# EXERCISE OBJECTIVE
Count every line where "starting" occurs. Give the total alone.

Scenes as source code:
-=-=-=-=-
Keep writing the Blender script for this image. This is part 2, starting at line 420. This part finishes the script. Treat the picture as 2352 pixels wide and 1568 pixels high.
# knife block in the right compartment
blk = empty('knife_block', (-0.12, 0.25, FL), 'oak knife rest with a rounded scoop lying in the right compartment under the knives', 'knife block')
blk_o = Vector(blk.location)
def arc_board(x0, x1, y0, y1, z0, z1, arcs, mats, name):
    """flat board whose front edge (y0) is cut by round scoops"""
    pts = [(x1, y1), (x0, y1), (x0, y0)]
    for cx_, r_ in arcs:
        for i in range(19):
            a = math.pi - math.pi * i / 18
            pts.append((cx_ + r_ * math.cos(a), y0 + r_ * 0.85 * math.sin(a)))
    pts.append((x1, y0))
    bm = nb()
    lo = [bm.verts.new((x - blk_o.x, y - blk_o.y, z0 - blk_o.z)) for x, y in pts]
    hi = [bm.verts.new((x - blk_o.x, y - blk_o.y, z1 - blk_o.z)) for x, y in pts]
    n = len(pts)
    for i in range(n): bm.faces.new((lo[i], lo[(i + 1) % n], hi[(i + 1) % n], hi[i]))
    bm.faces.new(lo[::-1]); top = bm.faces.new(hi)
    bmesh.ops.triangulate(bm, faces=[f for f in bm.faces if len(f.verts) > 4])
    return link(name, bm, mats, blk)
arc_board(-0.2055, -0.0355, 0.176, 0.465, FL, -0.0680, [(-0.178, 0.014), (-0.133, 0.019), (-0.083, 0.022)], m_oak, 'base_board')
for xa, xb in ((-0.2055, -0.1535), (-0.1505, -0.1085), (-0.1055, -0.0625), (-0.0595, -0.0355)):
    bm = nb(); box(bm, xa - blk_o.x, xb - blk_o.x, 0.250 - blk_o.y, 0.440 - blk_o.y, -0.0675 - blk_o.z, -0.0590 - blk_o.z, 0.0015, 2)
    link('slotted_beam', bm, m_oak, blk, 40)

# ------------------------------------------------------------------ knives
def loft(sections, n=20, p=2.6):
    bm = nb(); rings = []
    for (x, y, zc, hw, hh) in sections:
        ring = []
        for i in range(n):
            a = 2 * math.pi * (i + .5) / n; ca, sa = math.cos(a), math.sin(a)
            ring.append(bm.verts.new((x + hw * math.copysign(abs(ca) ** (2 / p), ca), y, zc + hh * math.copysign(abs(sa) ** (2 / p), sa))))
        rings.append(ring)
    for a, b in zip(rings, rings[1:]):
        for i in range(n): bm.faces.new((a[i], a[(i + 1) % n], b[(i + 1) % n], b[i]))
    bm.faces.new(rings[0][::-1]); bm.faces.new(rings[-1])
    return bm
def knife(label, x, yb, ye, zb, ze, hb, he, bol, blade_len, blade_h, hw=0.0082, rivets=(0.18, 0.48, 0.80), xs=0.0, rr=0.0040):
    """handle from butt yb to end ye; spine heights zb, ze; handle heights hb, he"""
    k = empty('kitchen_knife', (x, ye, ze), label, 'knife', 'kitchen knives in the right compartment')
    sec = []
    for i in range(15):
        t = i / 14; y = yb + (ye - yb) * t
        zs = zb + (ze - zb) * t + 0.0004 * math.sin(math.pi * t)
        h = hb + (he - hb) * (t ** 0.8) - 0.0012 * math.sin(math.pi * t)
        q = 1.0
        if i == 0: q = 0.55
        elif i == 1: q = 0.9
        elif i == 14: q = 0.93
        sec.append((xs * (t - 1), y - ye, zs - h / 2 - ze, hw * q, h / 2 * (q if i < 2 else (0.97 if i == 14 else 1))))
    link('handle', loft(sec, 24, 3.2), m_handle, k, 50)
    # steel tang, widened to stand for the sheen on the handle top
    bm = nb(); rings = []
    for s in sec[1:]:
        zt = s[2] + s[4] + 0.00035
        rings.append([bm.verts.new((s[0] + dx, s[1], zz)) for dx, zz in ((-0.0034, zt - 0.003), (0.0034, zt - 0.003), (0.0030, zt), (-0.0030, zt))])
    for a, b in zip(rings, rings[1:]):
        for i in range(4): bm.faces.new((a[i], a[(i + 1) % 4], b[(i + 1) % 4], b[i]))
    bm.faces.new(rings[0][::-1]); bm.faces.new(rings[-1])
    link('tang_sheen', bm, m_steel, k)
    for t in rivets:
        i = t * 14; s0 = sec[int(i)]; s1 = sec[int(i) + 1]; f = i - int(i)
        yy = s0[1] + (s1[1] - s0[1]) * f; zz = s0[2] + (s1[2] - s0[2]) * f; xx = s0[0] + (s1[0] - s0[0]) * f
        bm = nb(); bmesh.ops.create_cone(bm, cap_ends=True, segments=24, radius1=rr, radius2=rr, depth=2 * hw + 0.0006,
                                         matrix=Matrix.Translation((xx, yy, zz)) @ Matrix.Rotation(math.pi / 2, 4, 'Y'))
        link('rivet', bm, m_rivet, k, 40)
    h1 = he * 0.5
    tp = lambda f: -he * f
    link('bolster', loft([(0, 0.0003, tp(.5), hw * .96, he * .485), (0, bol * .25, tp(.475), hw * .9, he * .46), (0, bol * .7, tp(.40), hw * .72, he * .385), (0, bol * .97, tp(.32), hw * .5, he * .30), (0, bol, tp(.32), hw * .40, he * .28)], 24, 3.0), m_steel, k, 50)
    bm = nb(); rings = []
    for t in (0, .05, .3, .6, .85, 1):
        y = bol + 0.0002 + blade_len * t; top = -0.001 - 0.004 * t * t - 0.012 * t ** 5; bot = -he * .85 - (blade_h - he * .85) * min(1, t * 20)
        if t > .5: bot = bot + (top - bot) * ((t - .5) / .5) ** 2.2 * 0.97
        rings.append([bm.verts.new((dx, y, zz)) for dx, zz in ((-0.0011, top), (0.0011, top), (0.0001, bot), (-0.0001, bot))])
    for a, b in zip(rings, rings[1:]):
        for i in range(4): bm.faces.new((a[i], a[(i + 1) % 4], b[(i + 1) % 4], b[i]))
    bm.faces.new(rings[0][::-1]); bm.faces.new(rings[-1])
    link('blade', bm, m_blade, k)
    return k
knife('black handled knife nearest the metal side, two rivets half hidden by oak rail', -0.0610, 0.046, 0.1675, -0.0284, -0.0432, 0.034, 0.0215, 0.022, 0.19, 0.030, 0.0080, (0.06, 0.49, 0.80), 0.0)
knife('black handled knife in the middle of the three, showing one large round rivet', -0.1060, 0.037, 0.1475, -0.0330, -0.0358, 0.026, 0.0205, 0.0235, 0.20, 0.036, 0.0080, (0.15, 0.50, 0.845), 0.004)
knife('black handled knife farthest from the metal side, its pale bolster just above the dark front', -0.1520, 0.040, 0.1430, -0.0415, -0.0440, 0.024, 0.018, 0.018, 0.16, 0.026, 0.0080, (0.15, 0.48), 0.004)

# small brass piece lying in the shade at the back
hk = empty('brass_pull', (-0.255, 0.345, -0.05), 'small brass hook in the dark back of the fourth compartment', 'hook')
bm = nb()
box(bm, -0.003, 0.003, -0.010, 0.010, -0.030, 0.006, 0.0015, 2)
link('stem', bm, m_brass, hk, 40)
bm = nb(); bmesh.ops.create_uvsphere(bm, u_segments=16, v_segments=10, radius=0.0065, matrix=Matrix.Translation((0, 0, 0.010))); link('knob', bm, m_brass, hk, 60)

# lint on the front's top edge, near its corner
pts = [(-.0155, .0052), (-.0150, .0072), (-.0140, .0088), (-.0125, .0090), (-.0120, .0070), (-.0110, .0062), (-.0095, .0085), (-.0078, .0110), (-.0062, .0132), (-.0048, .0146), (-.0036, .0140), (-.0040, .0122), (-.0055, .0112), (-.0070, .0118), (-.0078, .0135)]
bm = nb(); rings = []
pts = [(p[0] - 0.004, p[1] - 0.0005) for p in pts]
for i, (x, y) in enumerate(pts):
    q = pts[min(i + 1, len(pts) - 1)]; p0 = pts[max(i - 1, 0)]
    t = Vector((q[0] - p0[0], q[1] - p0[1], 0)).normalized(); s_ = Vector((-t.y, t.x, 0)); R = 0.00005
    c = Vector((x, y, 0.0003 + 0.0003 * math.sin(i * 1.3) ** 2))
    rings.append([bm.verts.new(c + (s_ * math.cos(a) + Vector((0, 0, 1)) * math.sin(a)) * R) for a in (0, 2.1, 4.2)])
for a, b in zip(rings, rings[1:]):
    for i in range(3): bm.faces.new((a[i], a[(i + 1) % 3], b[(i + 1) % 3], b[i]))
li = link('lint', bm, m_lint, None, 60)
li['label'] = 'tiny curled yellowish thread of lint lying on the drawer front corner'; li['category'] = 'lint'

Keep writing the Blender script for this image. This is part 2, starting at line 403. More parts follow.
-=-=-=-=-
# SOLUTION TO THE PROBLEM
2